The Crowder Requiem Review: Introit, Lux Aeternam

If you didn’t know, the traditional Requiem text can be a bit… dark. However, the David Crowder* Band has already told us in the title that this album is in “The Happiest of All Keys.” This work does not fearfully follow the journey of the dead into the afterlife, it anticipates the light of God on us, here on Earth and into eternity. Here are the third and fourth tracks on the album.

The third track, “Lux Aeternam Shine,” is an invented chant including two Latin words (meaning “Eternal Light”) and one English word, “shine.” Just as the text is a mixture of Latin and English, the sound is a mixture of chant style and synthesized, electronic sounds. It sounds as though monks’ voices have been transported through speakers to a science-fiction setting where the electronics are going wacky. It’s the collision of worlds, the ancient and the modern, the world of eternity and the world of right now. We’re still in the “Requiem Aeternam” section of the mass, but the Band is focusing on the phrase “et lux perpetua luceat eis:” and may perpetual light shine upon them. They also continue to redirect the intention of the mass by focusing on the living in the next song.
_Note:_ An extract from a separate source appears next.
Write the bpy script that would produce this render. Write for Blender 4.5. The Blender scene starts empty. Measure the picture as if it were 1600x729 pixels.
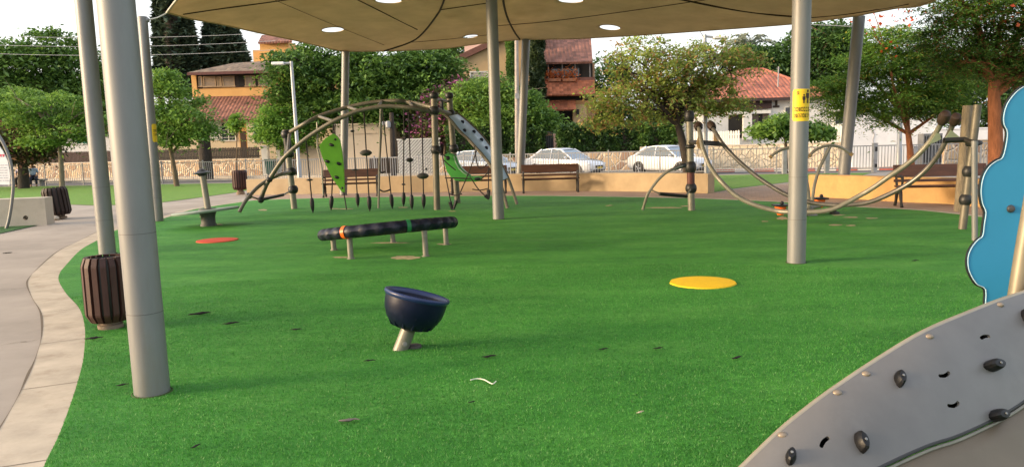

“Come Find Me” reinforces the theme of new life for the living. God is the first to move in the salvation story: He finds us, and we come alive. The playful guitar riff that dances up and down the scale is echoed in the piano, constant throughout the entire song, like the constancy of joy or the reassurance of God’s presence. The day of resurrection in the song refers not only the last day, when the dead will rise; it’s the day of salvation, when our souls are lifted from the death of sin to the life of love.